Friday, August 20, 2004

Why I'm not agile this time

Advice is often given to take what works for you from a software development methodology and to discard what doesn't. In my opinion this advice is dangerous in respect to implementing agile methodologies. The temptation is simply too great to take the parts you like such as little or no design upfront and ignore the parts you may not like or find too difficult such as pair programming, test driven development, code inspections or continuous integration. These methodologies are not as yet understood well enough for the nonexperienced practitioner to be able to make value judgments on their component parts. If a team chooses to ignore certain practices of an agile methodology then I believe they should not claim to be following that methodology.

It's for this reason that I cannot claim to be following an agile methodology in the development of Sydney, despite announcing my agile leanings in my last post.
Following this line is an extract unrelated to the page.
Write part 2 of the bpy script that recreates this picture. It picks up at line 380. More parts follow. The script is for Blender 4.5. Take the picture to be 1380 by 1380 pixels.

To the best of my knowledge there are no agile methodologies that do not rely on a team of two or more developers. Whether it is pair programming in Extreme Programming, code inspections in Feature Driven Development or the daily team meetings in Scrum (ever heard of a one-man scrum pack?) a team of one simply does not provide the necessary checks and balances to be able to claim to be running an agile development project.

As long as I am running a one-man operation at best all I can claim is to be running an agile influenced, code and fix project. Either that or I bite the bullet and adopt a heavyweight methodology like RUP, and I'm far too lazy to do that. So at this stage my non agile development process will be strongly based upon Feature Driven Development and will also borrow several practices from Extreme Programming. I'll try to make it resemble these processes as much as possible in the hope that in the future should my operation grow beyond just me to be a team effort it will be easy to properly adopt an agile process.

I'll provide more details about my agile influenced, code and fix methodology soon. In particular I'll go into more detail about Feature Driven Development as it is not as well known as Extreme Programming.


At 11:44 PM, Blogger Rauno said...

Your links to www.Feature Driven Development are broken because they dropped the .com at the end. Thought you'd want to know. Feel free to delete this paragraph after/if you fix :)

Thanks for the rundown on development methodologies.

Do you think web services development needs these methodoligies? I can see that when you ship your code, it's pretty important to keep track of versions. To fix a bug, you have to ship another set of code. With web services, you can just keep fixing -- as long as you provide a time-date log for the fixes.

I've even noticed companies providing web services using this methodology to add functions.

If there is a web service methodology, I think it's in suggesting that on-going maintenance of code is, over the life-cycle of your service, much more important than all but critical initial bug fixes (yes, release with minor bugs). You use the power of networks to de-bug as well as suggesting functions.

Traditional publishing spends enormous sums to make sure not one word is misspelled while blogging focuses on the author looking over their work for glaring mistakes - good-willed users will correct the spelling and fix broken links. Is it the same to say that traditional programming spends enormous sums to make sure their software doesn't have one mistake while web services focuses on the service author making sure the service provides the function advertised, again, relying on good-willed users to correct glitches and suggest needed functions?

At 10:51 AM, Blogger Lachlan said...

Hello Rauno,

In short, yes I believe web projects should follow a methodology of some sort. Web development is no less susceptible to the same sorts of problems that development methodologies were created to address.

Thanks for the feedback, you've given me an idea for another post. I'll have a think about it some more for a few days and then maybe write some more on this topic.